Une réponse qui vient sonner le glas de ce putsch. Un putsch orchestré par un Inspecteur des Finances, entré à la Douane par la fenêtre.
Oumar Babi
Colonel Amadou Togola : un technicien hors pair
On peut l’admirer pour sa rigueur ; ou le détester pour ses méthodes. Une certitude : le colonel Amadou Togola est l’un des meilleurs cadres de la Douane.
Il a fréquenté les meilleures écoles des Douanes d’Europe. Avant d’occuper tous les postes, ou presque, à la Douane.
Né le 20 mars 1953 à Bindiougoula, dans le cercle de Bougouni, le jeune Amadou Togola passe son bac, en sciences exactes, en 1973. Quatre ans après, il obtient une maîtrise en Sciences économiques à l’Ecole Nationale d’Administration (ENA), aujourd’hui, Faculté des Sciences juridiques et Politiques.
C’est en 1978 qu’il rejoint les rangs de la Douane. Six ans après, il s’envole pour la France où, il intègre l’Ecole Nationale des Douanes de Neuilly. C’était en 1984.
Nanti de son diplôme, il s’inscrit à l’Ecole Nationale des Brigades de la Rochelle où, il décroche en 1993 son diplôme d’Inspecteur principal des Douanes.

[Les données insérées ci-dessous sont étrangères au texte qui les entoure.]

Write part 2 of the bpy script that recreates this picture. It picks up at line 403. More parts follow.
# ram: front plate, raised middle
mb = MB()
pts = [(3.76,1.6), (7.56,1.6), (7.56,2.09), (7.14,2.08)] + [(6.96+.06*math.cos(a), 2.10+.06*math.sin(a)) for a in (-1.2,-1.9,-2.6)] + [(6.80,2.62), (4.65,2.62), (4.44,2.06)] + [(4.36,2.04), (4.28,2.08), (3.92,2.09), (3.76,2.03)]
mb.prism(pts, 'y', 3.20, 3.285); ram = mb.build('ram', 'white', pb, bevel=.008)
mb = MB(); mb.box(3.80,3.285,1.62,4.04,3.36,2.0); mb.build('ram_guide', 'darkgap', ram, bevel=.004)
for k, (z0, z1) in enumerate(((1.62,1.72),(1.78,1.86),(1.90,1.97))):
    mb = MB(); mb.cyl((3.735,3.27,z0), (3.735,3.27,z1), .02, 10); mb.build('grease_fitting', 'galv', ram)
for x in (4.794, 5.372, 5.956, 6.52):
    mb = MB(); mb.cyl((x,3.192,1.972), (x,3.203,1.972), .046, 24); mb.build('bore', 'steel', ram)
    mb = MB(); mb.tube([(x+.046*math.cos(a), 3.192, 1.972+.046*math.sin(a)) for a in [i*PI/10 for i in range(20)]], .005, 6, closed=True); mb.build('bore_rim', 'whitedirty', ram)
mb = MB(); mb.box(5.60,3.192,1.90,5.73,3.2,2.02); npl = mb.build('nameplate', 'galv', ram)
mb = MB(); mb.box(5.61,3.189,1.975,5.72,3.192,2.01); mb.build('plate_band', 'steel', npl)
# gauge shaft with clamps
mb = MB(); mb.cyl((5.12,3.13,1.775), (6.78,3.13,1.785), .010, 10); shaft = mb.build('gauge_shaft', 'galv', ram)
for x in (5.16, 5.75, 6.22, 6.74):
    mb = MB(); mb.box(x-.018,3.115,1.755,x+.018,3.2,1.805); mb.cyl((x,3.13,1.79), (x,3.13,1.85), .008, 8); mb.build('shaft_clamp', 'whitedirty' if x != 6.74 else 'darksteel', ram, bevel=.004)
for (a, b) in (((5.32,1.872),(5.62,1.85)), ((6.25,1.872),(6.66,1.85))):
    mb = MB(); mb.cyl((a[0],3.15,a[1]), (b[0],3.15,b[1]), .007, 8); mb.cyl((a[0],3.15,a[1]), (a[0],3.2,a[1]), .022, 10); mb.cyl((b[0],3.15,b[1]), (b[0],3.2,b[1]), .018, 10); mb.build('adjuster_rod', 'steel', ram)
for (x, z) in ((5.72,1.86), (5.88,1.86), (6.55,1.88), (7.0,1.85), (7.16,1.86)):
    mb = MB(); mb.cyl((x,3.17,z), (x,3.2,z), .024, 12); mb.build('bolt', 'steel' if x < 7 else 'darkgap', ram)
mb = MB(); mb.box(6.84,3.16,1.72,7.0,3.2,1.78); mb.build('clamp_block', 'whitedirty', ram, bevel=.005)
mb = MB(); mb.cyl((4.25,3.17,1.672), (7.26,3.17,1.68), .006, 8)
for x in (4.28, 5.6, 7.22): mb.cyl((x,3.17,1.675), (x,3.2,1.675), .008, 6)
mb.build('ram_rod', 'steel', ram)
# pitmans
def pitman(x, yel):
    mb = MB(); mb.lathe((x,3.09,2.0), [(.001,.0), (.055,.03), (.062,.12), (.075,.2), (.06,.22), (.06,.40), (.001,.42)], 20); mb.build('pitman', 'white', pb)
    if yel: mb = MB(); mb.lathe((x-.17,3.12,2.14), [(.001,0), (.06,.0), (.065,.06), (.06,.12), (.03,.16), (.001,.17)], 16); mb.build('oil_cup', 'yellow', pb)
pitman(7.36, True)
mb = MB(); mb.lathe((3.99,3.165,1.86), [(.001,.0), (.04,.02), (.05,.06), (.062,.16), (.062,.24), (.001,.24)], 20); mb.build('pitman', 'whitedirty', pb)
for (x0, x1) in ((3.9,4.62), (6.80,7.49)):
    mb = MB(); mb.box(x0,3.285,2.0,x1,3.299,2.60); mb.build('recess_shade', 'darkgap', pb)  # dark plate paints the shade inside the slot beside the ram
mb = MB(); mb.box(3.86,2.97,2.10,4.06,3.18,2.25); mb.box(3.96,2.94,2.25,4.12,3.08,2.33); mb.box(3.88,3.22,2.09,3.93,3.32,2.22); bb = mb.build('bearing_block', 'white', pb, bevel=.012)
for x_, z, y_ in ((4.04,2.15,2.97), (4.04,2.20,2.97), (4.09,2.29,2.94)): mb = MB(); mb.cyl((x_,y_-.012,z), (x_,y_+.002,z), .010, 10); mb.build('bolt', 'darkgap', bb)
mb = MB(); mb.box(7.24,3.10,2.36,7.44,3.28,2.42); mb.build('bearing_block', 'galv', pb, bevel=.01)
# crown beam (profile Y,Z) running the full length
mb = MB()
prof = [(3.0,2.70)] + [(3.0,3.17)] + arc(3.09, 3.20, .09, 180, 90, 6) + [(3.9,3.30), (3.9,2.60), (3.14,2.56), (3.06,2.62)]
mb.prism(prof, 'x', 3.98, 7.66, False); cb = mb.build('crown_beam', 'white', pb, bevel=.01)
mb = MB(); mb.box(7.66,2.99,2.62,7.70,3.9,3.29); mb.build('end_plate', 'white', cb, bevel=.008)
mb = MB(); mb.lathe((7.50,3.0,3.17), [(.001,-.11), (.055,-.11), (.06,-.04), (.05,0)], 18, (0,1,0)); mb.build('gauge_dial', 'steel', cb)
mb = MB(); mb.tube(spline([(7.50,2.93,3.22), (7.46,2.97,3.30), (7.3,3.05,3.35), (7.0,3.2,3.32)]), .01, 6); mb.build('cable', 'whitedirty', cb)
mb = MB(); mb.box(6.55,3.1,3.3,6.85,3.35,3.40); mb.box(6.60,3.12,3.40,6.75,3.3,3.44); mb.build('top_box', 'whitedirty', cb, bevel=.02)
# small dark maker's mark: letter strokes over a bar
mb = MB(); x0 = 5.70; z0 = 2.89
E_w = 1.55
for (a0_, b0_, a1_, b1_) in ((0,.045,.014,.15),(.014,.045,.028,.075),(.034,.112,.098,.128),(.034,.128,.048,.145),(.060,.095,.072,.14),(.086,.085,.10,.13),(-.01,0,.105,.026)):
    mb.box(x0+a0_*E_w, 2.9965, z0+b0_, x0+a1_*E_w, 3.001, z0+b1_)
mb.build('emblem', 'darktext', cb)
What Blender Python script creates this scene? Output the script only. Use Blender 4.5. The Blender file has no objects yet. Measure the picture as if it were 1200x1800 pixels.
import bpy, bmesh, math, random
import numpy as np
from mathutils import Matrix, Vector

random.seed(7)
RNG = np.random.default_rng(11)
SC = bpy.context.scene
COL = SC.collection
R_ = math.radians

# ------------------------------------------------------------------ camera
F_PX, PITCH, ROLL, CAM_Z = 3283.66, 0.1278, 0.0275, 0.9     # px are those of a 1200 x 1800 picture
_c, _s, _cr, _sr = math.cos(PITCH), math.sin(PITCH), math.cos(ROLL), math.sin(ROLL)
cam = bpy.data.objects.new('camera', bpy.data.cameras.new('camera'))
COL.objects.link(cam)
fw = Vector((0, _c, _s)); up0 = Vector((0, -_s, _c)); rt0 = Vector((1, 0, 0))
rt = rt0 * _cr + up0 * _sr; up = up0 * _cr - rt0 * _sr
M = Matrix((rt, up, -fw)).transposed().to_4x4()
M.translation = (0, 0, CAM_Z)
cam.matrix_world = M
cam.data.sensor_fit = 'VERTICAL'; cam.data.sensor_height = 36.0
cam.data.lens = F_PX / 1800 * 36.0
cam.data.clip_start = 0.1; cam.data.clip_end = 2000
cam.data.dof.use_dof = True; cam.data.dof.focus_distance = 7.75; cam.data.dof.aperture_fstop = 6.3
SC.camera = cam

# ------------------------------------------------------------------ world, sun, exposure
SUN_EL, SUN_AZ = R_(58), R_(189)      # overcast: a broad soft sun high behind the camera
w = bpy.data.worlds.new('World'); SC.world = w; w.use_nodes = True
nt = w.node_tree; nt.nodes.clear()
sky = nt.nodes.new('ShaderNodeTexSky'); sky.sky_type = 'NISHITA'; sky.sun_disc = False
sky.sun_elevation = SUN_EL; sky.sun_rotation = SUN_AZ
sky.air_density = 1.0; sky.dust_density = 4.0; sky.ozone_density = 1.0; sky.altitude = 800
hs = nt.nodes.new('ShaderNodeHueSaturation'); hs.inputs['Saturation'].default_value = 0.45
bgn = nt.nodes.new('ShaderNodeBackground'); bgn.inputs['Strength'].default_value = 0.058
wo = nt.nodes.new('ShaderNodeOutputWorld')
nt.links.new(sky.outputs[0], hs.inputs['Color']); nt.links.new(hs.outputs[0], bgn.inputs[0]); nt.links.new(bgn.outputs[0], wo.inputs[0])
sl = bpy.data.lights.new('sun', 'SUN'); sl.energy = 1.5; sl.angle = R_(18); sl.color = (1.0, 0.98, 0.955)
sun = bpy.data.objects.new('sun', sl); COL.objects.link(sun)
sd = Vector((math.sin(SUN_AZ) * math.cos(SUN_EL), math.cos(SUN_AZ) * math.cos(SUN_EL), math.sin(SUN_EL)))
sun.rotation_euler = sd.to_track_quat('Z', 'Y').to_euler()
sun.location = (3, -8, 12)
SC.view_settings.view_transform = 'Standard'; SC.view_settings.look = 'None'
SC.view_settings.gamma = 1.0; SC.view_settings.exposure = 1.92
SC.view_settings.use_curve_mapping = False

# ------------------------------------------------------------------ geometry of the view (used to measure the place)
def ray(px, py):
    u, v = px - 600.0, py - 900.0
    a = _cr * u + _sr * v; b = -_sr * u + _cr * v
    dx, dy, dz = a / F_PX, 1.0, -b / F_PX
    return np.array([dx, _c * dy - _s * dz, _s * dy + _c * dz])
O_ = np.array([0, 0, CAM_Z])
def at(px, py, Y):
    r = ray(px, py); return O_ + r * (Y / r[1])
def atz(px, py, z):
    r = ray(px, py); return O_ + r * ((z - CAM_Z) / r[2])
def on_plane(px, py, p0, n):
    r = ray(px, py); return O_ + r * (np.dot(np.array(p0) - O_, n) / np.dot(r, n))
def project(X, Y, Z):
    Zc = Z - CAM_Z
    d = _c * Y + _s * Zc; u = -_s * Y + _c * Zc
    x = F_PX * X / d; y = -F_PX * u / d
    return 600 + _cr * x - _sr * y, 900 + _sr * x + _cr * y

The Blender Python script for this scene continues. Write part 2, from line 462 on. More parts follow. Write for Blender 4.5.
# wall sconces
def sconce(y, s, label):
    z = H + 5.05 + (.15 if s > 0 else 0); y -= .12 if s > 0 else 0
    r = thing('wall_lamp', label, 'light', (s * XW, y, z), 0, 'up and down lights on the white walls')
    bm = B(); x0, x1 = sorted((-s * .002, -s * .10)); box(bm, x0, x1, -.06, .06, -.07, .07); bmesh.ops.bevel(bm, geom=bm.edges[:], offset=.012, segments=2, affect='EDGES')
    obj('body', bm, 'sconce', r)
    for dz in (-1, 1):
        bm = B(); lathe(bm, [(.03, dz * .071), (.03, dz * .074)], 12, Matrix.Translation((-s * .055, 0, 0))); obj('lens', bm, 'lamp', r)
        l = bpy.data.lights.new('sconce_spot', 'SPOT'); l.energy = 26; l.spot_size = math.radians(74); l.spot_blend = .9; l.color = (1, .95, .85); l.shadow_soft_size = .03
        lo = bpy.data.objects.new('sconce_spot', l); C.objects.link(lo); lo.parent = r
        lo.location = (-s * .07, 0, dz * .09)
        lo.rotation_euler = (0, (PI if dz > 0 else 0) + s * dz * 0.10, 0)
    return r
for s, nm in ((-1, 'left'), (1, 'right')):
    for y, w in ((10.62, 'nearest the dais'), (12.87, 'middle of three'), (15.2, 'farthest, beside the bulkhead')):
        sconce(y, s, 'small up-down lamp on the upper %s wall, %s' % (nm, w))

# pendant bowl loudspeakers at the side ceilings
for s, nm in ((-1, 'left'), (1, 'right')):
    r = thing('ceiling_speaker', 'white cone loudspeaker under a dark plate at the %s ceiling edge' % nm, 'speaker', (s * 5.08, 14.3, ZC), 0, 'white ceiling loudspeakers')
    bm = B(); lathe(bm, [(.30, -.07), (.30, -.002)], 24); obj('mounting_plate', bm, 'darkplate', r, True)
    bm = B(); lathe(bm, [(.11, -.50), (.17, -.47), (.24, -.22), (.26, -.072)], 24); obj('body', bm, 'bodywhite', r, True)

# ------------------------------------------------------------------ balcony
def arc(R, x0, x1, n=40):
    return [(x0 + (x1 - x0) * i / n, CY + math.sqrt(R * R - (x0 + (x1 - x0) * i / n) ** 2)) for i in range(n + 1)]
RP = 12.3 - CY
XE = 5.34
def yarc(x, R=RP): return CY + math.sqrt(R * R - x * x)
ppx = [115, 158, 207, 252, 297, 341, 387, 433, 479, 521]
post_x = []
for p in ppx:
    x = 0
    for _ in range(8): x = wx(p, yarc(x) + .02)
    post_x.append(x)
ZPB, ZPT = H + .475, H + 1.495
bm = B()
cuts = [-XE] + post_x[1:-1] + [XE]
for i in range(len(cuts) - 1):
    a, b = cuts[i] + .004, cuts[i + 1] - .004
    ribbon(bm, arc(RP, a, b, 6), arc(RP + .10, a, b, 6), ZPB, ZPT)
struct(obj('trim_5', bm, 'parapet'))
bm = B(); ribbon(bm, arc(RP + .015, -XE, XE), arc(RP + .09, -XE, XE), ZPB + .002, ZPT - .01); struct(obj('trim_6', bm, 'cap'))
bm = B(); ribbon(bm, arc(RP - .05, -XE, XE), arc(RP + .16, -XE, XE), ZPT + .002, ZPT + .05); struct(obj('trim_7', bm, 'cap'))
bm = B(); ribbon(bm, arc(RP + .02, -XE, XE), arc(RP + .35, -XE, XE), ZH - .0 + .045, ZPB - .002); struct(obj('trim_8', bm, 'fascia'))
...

S’y ajoutent d’autres diplômes et non des moindres : un certificat en technique de gestion de la Commission de la Fonction Publique du Canada ; un certificat du Fonds Monétaire International (FMI) sur la gestion macroéconomique des Finances publiques, obtenu à Dakar.
Bref, c’est un homme d’expérience, mais surtout de caractère, qui a été nommé à la tête des Douanes du Mali le 27 février 2008. Une nomination, considérée par tous y compris ses détracteurs, comme le couronnement d’une riche carrière, entamée en 1979 comme chef de visite au bureau des Douanes de Mopti.